▸ **RAW DATA**:
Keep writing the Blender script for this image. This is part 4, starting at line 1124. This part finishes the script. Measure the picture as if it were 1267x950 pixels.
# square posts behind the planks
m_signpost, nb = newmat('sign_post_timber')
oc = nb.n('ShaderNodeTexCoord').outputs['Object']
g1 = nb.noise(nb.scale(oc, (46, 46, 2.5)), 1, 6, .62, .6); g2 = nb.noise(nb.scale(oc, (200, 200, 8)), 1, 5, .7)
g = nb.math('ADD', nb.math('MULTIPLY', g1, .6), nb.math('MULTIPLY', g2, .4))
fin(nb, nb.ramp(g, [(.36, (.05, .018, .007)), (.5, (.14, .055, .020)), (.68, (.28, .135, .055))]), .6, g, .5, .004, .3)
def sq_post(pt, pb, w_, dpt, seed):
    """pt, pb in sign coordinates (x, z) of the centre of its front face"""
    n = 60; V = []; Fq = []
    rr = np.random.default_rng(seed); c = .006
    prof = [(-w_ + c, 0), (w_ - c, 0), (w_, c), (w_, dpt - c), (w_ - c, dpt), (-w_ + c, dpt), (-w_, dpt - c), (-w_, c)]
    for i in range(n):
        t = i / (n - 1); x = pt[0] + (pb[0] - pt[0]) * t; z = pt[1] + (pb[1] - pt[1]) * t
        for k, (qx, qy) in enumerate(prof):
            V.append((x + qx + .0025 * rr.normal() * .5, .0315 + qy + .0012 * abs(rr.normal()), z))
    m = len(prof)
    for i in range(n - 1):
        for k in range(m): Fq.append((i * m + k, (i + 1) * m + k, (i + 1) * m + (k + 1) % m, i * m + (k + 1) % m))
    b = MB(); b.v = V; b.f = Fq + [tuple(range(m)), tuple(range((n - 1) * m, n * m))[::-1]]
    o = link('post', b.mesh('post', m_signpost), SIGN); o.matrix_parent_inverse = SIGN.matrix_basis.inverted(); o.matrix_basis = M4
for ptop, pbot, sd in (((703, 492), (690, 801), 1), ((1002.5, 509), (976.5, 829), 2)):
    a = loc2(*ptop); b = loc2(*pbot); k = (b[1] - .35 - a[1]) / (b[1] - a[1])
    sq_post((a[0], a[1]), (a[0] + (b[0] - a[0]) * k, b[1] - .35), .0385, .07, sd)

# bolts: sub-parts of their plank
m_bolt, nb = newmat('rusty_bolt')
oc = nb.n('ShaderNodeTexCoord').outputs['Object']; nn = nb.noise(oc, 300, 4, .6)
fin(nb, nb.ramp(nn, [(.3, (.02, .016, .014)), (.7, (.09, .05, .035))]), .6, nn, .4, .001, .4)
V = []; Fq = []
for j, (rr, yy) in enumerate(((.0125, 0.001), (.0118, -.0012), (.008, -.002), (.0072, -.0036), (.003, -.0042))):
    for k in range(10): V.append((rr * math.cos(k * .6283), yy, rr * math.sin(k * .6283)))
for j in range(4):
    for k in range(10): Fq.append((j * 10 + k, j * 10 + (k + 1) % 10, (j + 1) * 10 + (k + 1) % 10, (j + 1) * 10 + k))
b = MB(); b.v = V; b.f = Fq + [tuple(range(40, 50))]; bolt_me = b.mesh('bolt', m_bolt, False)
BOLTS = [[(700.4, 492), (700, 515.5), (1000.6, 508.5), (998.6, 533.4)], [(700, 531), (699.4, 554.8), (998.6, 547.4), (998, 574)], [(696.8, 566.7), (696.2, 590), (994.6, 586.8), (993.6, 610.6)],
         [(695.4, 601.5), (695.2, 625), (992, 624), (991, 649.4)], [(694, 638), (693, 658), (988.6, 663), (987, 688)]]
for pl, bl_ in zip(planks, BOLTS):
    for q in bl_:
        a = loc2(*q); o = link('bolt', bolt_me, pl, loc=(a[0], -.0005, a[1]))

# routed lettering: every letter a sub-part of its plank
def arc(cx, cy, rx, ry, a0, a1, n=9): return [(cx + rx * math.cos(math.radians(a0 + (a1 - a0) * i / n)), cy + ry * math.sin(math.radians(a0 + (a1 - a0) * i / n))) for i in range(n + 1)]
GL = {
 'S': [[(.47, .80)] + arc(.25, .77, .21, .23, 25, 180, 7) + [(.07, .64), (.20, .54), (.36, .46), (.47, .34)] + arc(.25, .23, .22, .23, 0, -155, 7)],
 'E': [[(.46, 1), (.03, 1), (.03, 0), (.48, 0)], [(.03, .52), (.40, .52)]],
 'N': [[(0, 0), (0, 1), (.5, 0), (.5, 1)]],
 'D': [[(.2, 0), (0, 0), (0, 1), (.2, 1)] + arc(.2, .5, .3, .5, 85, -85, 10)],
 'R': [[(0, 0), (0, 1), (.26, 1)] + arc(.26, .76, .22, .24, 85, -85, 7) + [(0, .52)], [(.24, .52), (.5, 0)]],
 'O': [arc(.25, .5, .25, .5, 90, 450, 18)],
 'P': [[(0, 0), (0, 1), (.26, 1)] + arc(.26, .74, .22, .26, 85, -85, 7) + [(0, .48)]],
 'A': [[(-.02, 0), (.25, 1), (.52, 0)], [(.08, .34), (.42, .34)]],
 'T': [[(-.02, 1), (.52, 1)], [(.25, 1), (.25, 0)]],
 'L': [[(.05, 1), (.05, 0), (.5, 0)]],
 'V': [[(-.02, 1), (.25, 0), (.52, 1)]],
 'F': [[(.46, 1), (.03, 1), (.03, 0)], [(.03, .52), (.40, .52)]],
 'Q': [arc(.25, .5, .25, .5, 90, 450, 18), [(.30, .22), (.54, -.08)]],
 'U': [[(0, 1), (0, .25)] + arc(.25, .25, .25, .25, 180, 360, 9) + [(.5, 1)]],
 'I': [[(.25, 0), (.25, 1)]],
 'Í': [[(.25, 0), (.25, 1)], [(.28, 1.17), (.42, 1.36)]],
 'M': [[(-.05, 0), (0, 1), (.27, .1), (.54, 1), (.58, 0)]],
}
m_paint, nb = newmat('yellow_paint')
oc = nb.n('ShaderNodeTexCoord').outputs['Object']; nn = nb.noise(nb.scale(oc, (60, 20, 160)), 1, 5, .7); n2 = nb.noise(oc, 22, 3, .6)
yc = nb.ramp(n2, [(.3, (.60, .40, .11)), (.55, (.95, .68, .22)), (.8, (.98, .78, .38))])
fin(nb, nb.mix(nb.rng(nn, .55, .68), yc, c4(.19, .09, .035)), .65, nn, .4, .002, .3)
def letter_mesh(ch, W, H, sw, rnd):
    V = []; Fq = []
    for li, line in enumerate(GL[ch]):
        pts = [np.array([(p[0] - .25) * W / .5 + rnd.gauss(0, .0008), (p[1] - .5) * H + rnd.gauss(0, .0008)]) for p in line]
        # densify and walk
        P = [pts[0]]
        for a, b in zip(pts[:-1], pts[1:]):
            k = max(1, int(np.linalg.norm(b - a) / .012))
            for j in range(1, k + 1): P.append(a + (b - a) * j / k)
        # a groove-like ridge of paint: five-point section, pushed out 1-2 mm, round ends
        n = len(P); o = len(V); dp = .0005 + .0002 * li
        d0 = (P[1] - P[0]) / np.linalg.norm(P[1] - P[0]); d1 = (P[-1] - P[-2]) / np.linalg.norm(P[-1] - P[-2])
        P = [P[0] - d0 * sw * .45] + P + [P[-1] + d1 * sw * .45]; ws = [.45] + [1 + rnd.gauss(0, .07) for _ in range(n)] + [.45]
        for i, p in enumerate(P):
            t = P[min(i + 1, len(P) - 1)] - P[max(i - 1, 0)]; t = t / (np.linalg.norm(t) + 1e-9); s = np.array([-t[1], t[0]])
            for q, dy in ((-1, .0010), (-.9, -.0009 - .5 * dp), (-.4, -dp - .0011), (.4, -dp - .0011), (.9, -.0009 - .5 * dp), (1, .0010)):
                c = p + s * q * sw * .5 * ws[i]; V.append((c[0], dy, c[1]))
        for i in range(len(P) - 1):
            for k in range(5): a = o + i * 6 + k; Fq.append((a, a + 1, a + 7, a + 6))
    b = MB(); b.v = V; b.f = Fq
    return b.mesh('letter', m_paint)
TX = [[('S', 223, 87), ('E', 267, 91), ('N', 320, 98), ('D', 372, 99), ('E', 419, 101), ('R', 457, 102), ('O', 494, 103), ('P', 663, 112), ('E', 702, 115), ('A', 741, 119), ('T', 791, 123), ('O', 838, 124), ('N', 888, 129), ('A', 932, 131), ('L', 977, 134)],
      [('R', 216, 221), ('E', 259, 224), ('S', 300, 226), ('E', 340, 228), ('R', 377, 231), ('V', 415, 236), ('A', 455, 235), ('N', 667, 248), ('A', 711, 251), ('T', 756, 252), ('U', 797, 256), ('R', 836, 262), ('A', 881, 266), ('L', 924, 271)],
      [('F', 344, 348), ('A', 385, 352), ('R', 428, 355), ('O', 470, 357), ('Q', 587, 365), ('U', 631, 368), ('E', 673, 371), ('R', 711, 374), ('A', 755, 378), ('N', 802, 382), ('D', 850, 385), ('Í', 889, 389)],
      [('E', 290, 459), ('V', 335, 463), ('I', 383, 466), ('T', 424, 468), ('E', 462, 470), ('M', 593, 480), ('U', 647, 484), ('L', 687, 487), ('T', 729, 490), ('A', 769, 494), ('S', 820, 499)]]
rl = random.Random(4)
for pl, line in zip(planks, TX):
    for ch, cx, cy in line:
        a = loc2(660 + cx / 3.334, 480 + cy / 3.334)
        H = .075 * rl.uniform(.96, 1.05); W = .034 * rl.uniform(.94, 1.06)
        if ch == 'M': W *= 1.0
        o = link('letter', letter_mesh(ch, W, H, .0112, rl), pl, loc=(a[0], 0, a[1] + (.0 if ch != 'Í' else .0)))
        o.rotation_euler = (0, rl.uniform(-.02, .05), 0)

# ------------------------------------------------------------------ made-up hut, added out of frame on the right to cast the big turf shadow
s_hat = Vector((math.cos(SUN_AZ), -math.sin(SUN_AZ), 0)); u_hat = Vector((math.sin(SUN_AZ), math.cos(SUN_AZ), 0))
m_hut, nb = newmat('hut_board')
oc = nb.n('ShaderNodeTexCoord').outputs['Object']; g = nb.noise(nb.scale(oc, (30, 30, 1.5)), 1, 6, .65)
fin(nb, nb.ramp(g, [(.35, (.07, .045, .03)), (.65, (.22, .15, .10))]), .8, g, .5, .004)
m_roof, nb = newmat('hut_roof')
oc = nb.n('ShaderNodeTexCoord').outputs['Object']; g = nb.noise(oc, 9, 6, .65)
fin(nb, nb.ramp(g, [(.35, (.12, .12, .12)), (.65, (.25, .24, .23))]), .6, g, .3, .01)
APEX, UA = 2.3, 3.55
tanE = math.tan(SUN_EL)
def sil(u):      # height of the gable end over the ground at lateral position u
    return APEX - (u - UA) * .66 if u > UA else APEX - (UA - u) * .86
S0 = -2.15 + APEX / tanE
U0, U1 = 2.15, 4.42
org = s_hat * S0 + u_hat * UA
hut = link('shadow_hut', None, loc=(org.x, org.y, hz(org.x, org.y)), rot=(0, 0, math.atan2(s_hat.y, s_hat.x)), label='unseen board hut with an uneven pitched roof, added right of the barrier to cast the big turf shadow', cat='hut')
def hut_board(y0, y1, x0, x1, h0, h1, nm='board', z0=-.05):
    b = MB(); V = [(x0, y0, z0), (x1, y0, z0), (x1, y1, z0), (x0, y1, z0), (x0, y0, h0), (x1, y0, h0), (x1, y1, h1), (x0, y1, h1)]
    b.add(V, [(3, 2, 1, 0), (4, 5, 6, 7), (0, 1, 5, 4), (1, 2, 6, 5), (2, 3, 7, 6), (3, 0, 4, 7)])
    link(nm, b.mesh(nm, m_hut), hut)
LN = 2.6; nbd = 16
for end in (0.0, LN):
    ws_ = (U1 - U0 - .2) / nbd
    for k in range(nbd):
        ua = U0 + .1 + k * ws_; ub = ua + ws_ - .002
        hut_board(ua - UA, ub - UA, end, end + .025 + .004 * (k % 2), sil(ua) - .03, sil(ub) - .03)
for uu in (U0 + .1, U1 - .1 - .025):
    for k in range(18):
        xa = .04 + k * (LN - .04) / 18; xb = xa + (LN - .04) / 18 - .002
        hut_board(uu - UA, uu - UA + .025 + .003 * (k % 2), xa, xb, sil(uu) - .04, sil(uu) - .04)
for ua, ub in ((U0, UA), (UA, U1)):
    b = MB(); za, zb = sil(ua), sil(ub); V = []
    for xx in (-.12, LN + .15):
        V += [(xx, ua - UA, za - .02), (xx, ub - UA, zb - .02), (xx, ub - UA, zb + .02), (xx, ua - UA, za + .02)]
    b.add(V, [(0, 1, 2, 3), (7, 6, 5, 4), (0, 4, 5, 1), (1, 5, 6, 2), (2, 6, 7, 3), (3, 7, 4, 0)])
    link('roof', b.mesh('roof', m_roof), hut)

▸ **SET TASK**:
Copy out only the lines running from the beginning of the data to the line with "sq_post((a[0], a[1]), (a[0]", both ends included.

▸ **WRITTEN RESPONSE**:
Keep writing the Blender script for this image. This is part 4, starting at line 1124. This part finishes the script. Measure the picture as if it were 1267x950 pixels.
# square posts behind the planks
m_signpost, nb = newmat('sign_post_timber')
oc = nb.n('ShaderNodeTexCoord').outputs['Object']
g1 = nb.noise(nb.scale(oc, (46, 46, 2.5)), 1, 6, .62, .6); g2 = nb.noise(nb.scale(oc, (200, 200, 8)), 1, 5, .7)
g = nb.math('ADD', nb.math('MULTIPLY', g1, .6), nb.math('MULTIPLY', g2, .4))
fin(nb, nb.ramp(g, [(.36, (.05, .018, .007)), (.5, (.14, .055, .020)), (.68, (.28, .135, .055))]), .6, g, .5, .004, .3)
def sq_post(pt, pb, w_, dpt, seed):
    """pt, pb in sign coordinates (x, z) of the centre of its front face"""
    n = 60; V = []; Fq = []
    rr = np.random.default_rng(seed); c = .006
    prof = [(-w_ + c, 0), (w_ - c, 0), (w_, c), (w_, dpt - c), (w_ - c, dpt), (-w_ + c, dpt), (-w_, dpt - c), (-w_, c)]
    for i in range(n):
        t = i / (n - 1); x = pt[0] + (pb[0] - pt[0]) * t; z = pt[1] + (pb[1] - pt[1]) * t
        for k, (qx, qy) in enumerate(prof):
            V.append((x + qx + .0025 * rr.normal() * .5, .0315 + qy + .0012 * abs(rr.normal()), z))
    m = len(prof)
    for i in range(n - 1):
        for k in range(m): Fq.append((i * m + k, (i + 1) * m + k, (i + 1) * m + (k + 1) % m, i * m + (k + 1) % m))
    b = MB(); b.v = V; b.f = Fq + [tuple(range(m)), tuple(range((n - 1) * m, n * m))[::-1]]
    o = link('post', b.mesh('post', m_signpost), SIGN); o.matrix_parent_inverse = SIGN.matrix_basis.inverted(); o.matrix_basis = M4
for ptop, pbot, sd in (((703, 492), (690, 801), 1), ((1002.5, 509), (976.5, 829), 2)):
    a = loc2(*ptop); b = loc2(*pbot); k = (b[1] - .35 - a[1]) / (b[1] - a[1])
    sq_post((a[0], a[1]), (a[0] + (b[0] - a[0]) * k, b[1] - .35), .0385, .07, sd)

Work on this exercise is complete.